The Supreme Court of India.
Credit: PTI File Photo
New Delhi: The Supreme Court on Tuesday asked the Centre to file its response to a plea by a Muslim woman seeking permission to be governed by the Indian succession law instead of Shariat.
A bench of Chief Justice of India Sanjiv Khanna and Justices Sanjay Kumar and K V Viswanathan granted four weeks time to Solicitor General Tushar Mehta to file an affidavit to the plea made by Safiya P M, general secretary of 'Ex-Muslims of Kerala'.
Mehta, appearing for the Centre, submitted before the bench that an interesting question has been raised by the petitioner. He said the petitioner lady is a born Muslim, and she says she does not believe in Shariat and thinks it is a regressive law.
The bench asked Mehta to file a counter affidavit. He sought three weeks to take instructions in the matter.
The court allowed him four weeks time and fixed the matter for hearing in the week beginning on May 5.
The woman sought a declaration that the persons who do not want to be governed by the Muslim Personal Law must be allowed to be governed by the secular law of the country, viz, the Indian Succession Act, 1925 both in the case of intestate and testamentary succession.
The plea said that the petitioner, a born Muslim woman to a non-practising Muslim father, who has not officially left the religion, is facing a peculiar problem in protecting her precious civil rights.
In India, any person who is born as a Muslim is governed by the Muslim Personal Law (Shariat) Application Act, 1937.

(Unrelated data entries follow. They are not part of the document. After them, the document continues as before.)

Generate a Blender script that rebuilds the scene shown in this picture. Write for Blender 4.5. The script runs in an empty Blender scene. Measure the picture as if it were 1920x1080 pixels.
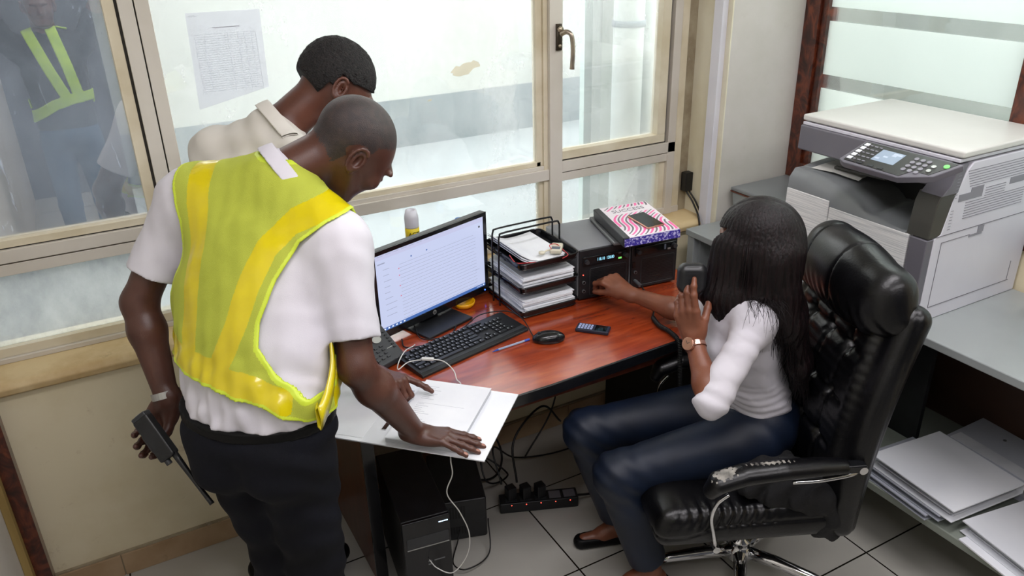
import bpy, bmesh, math, random
import numpy as np
from mathutils import Vector, Matrix, Euler

SC = bpy.context.scene
COL = SC.collection
R = math.radians
PI = math.pi

# ------------------------------------------------------------------ camera
CAM_ROT = ((0.87608735, -0.48156781, -0.02373599),
           (-0.2211556, -0.35761495, -0.90730466),
           (0.42844037, 0.80012749, -0.41980335))     # rows: right, down, forward
cam_data = bpy.data.cameras.new('camera')
cam = bpy.data.objects.new('camera', cam_data)
COL.objects.link(cam)
r_, d_, f_ = [Vector(v) for v in CAM_ROT]
mw = Matrix((( r_[0], -d_[0], -f_[0], 0), (r_[1], -d_[1], -f_[1], 0), (r_[2], -d_[2], -f_[2], 2.05), (0, 0, 0, 1)))
cam.matrix_world = mw
cam_data.sensor_width = 36
cam_data.lens = 1498.555 / 1920 * 36
cam_data.clip_start = 0.05
SC.camera = cam

# ------------------------------------------------------------------ world, light, exposure
SC.view_settings.view_transform = 'Standard'
SC.view_settings.look = 'None'
SC.view_settings.gamma = 1
SC.view_settings.use_curve_mapping = False
SC.view_settings.exposure = 0.05
w = bpy.data.worlds.new('overcast_sky'); SC.world = w
w.use_nodes = True
nt = w.node_tree
bg = nt.nodes['Background']
bg.inputs['Color'].default_value = (0.98, 0.99, 1.0, 1)
bg.inputs['Strength'].default_value = 4.6

def area_light(name, loc, rot, sx, sy, power, color=(1, 1, 1)):
    l = bpy.data.lights.new(name, 'AREA'); l.shape = 'RECTANGLE'; l.size = sx; l.size_y = sy
    l.energy = power; l.color = color
    o = bpy.data.objects.new(name, l); COL.objects.link(o)
    o.location = loc; o.rotation_euler = rot
    return o
# fill lights added under the unseen ceiling, backlight added in the next room
CEIL = ((0.45, 1.0), (1.75, 1.0), (0.45, -0.35), (1.75, -0.35))
for (x, y), pw in zip(CEIL, (17, 17, 15, 15)): area_light('ceiling_fill_light', (x, y, 2.77), (0, 0, 0), 1.15, 0.34, pw, (1, 0.96, 1.0))
area_light('film_backlight', (3.45, 1.9, 2.7), (0, 0, 0), 1.2, 1.2, 120, (0.95, 1.0, 0.98))  # unseen light added to brighten the frosted film from behind

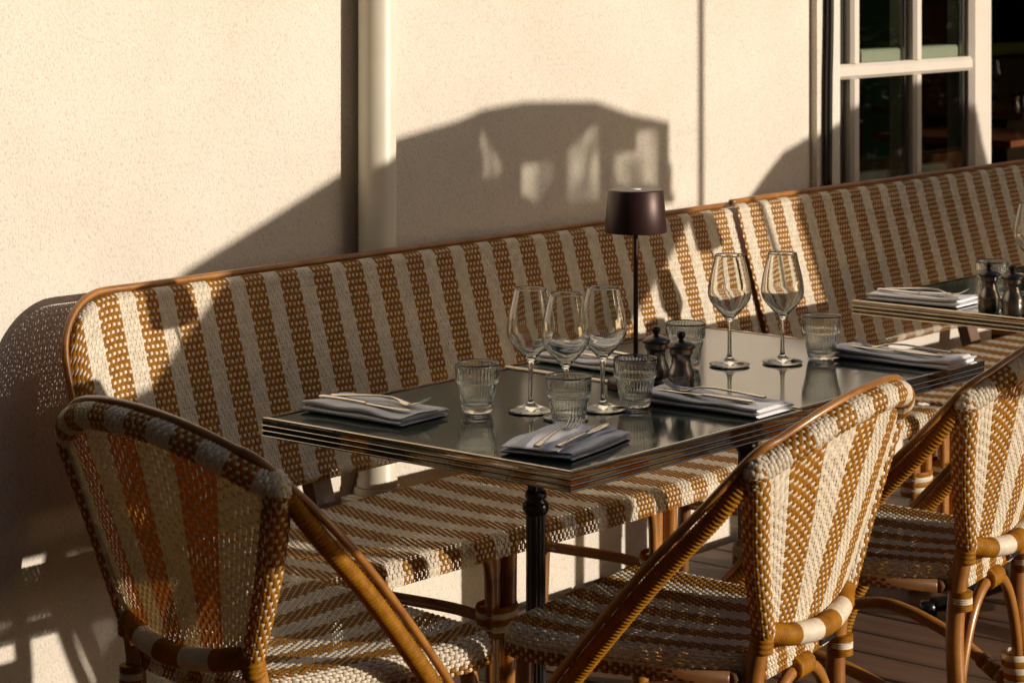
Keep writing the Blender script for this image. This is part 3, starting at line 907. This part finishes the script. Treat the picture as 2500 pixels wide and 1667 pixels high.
# ------------------------------------------------------------------ lamp
def make_lamp(label):
    root = thing('table_lamp', label, 'lamp', group='cordless bronze table lamps')
    mb = MB()
    lathe(mb, [(0.0, 0.3745), (0.040, 0.3745), (0.0515, 0.3740), (0.0527, 0.3725), (0.0595, 0.2950), (0.0590, 0.2940), (0.0575, 0.2950), (0.0505, 0.3690), (0.0, 0.3700)], 64)
    mb.build('shade', M['lamp'], root, sharp=50)
    mb = MB(); lathe(mb, [(0.0, 0.3756), (0.0095, 0.3756), (0.0105, 0.3744)], 28)
    mb.build('touch_button', M['linen'], root)
    mb = MB(); lathe(mb, [(0.0045, 0.371), (0.0045, 0.010)], 20)
    mb.build('stem', M['lamp'], root)
    mb = MB(); lathe(mb, [(0.004, 0.020), (0.010, 0.019), (0.048, 0.0165), (0.0525, 0.0145), (0.054, 0.010), (0.054, 0.0005), (0.0, 0.0005)], 56)
    mb.build('base', M['lamp'], root, sharp=50)
    return root
lamp = make_lamp('dark bronze table lamp standing between the two front tables')
lamp.location = (3.664, 2.768, TZ + 0.001)
dup(lamp, (5.545, 2.69, TZ + 0.001), 0, 'dark bronze table lamp on the far right table, outside the picture')

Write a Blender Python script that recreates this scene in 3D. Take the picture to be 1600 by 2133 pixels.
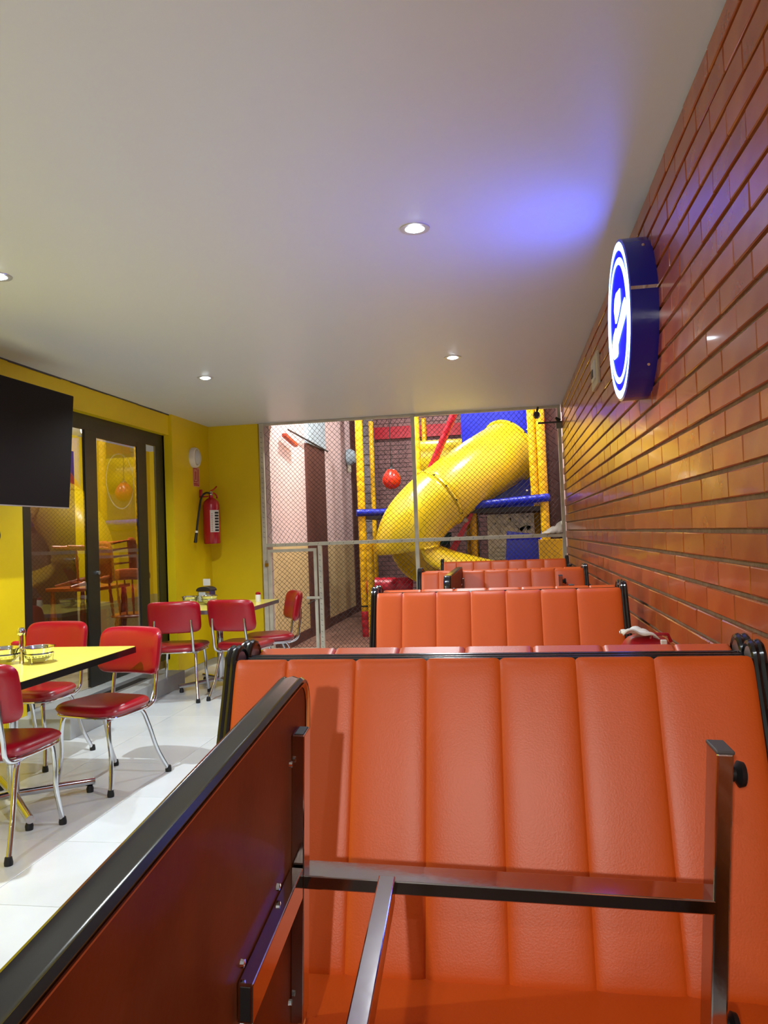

"As per Sharia law, the person who leaves her faith in Islam, will be ousted from her community and thereafter she is not entitled for any inheritance right in her parental property. Further, the petitioner is apprehensive about the application of the law in the case of her lineal descendant, her only daughter, if the petitioner officially leaves the religion," her plea stated.
The plea said the petitioner wishes to get a declaration that she would not be governed by Muslim Personal Law for any of the matters listed in section 2 or 3 of the Muslim Personal Law (Shariat) Application Act, 1937, but there is no provision either in the Act or in the Rules wherein she can obtain such a certificate.